@DustyMaiden
You should do whatever you feel comfortable with. In my 24+ year marriage, there is no "your money and my money." All money belongs equally to both of us and who earns more is totally irrelevant. There is no "his car and my car", they are both our cars equally. We have never once had disagreements about money because everything is both of ours equally. To me, that is how a marriage should be, but everyone is entitled to do whatever they wish.
Ditto
I did this with my ExH and it turned out we had very different attitudes to money. We had a screaming argument where he took the last money out of the account to buy a computer game and the electricity bill bounced as a result. Not the only reason he is an Ex, but one of many.

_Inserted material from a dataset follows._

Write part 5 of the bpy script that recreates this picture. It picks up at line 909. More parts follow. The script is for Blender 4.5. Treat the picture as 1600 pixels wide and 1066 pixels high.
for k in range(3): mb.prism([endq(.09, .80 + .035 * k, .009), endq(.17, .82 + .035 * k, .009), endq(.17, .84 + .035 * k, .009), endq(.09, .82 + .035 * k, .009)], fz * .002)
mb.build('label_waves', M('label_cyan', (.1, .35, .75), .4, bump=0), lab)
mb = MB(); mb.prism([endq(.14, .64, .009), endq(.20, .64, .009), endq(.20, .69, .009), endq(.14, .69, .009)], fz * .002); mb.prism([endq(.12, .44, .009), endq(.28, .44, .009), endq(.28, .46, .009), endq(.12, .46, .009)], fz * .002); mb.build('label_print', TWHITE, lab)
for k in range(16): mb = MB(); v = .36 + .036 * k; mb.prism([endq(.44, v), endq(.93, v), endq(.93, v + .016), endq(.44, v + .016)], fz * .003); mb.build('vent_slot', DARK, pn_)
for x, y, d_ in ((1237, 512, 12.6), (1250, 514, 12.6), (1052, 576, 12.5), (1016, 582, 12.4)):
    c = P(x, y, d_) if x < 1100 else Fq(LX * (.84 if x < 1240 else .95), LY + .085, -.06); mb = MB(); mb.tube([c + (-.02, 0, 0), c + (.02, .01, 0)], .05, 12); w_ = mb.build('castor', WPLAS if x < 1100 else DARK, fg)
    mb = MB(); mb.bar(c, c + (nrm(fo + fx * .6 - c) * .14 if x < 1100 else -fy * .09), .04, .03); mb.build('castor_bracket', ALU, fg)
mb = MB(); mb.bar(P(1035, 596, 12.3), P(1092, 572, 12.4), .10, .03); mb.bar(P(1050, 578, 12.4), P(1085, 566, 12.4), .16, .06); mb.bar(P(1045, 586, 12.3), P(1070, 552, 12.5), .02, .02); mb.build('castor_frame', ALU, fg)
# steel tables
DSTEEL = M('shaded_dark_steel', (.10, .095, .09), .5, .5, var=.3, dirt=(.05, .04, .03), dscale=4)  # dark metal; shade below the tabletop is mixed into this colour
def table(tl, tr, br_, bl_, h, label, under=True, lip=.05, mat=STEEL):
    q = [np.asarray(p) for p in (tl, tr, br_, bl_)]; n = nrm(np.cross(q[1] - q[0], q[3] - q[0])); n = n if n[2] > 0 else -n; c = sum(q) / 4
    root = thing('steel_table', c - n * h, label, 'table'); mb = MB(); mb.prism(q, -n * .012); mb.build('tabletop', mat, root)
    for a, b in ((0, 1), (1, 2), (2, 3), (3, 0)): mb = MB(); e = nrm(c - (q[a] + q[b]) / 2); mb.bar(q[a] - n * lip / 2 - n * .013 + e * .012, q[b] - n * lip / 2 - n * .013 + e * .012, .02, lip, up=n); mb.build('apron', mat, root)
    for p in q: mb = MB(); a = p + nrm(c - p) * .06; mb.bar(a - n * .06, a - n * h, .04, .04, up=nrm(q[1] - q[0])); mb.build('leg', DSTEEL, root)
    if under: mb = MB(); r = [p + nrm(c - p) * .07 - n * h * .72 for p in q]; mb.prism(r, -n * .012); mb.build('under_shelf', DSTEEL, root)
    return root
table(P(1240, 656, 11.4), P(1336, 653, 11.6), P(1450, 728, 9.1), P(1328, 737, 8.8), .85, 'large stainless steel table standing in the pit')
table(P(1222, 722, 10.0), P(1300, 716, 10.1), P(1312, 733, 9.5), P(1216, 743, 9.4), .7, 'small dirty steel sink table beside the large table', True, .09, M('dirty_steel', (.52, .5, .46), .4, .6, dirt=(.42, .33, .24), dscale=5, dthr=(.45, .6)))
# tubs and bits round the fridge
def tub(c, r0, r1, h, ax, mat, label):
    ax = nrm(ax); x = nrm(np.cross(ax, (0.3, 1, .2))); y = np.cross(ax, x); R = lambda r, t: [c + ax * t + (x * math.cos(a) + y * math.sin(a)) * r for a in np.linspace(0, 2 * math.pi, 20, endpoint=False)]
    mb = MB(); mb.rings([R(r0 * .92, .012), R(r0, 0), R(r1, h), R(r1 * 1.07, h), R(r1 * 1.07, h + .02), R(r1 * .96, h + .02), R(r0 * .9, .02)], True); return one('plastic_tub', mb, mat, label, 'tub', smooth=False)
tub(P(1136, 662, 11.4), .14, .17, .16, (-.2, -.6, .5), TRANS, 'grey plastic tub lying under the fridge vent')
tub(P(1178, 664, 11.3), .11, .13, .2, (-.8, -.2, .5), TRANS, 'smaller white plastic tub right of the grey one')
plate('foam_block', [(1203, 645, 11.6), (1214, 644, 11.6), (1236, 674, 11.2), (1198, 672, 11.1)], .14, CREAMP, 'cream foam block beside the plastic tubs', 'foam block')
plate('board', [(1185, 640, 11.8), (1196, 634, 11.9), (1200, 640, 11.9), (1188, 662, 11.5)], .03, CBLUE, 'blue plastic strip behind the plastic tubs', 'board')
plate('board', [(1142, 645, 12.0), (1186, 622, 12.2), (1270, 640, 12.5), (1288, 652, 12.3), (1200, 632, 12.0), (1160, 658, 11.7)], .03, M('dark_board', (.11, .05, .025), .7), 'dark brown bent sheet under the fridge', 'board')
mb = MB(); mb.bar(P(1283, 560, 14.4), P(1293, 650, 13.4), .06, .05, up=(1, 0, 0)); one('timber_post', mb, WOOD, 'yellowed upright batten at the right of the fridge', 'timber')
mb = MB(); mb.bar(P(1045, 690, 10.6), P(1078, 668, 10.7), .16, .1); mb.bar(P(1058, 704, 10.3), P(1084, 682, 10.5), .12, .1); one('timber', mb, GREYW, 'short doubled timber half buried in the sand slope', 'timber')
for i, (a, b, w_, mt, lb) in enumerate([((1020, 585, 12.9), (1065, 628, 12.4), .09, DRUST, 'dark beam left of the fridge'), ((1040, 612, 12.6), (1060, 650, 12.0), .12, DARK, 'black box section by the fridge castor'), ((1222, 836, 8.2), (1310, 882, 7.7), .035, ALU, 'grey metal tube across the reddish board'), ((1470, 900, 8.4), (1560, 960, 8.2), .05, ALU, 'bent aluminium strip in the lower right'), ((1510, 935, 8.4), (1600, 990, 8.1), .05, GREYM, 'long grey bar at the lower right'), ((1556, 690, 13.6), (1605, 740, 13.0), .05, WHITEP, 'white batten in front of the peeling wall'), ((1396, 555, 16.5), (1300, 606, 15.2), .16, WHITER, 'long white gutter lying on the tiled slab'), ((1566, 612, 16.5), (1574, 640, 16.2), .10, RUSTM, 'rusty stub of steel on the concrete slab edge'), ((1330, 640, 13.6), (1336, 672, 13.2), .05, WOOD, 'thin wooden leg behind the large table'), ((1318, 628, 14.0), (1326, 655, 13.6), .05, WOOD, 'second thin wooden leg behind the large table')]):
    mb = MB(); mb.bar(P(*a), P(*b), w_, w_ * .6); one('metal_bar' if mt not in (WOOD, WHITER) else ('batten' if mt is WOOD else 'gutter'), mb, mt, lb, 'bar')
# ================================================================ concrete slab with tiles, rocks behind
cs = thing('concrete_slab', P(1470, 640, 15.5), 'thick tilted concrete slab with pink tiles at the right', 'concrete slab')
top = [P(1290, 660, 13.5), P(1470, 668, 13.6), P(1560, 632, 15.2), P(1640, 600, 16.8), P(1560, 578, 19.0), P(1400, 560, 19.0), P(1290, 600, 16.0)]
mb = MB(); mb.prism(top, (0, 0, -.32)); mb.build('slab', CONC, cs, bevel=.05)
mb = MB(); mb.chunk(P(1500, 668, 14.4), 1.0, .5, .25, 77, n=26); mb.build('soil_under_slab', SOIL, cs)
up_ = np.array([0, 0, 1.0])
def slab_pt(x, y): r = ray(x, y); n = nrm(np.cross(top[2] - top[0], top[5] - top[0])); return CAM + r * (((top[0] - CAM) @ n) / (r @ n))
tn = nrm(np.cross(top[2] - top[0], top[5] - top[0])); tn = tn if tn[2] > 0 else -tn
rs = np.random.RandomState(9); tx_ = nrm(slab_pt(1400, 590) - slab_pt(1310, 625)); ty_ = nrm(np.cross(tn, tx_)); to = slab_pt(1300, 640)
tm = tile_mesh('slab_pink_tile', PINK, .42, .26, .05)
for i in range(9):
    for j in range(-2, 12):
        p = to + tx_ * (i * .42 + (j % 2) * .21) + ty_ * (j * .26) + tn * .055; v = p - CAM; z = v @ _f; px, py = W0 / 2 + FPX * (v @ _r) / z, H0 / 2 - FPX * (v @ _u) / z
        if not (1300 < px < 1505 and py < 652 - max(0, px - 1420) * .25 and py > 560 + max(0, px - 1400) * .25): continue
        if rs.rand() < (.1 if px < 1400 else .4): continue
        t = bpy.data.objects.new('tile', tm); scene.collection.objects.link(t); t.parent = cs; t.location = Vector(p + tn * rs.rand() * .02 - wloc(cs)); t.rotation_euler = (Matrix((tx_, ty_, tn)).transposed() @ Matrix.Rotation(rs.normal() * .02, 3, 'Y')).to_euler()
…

Based on that experience, I decided I would never share money with anyone again. As such, DP and I transfer an amount to a joint account each month and all household expenses (including food shopping) go out of that. We have our own cars that we are both responsible for and pay for our own petrol.
We earn roughly the same (within 500pa) as each other and put in the same amount. However, a couple of years ago, I took some time out to study and went down to 40% earnings. I still wanted to split things equally as I didn't want to feel like I was taking advantage of him, or indeed that he should be financially responsible for my life choices.
Also, he has an (adult) DD who he was helping through uni at the time. Equally, I didn't feel it was my responsibility to contribute to that, although I chose to help her by getting the occasional grocery shop for her.
It all comes down to your individual circumstances and what you feel comfortable with. DBro and DSIL have pooled everything from day one. That works for them, although DSIL wasn't working at the start of their relationship and I thought it was a bit odd, now DBro has cut down on his time at work and DSIL has stepped up.
If you have DC, it's a bit different. Not only do we not have DC together, he has one that isn't mine, so it just adds a layer of complication.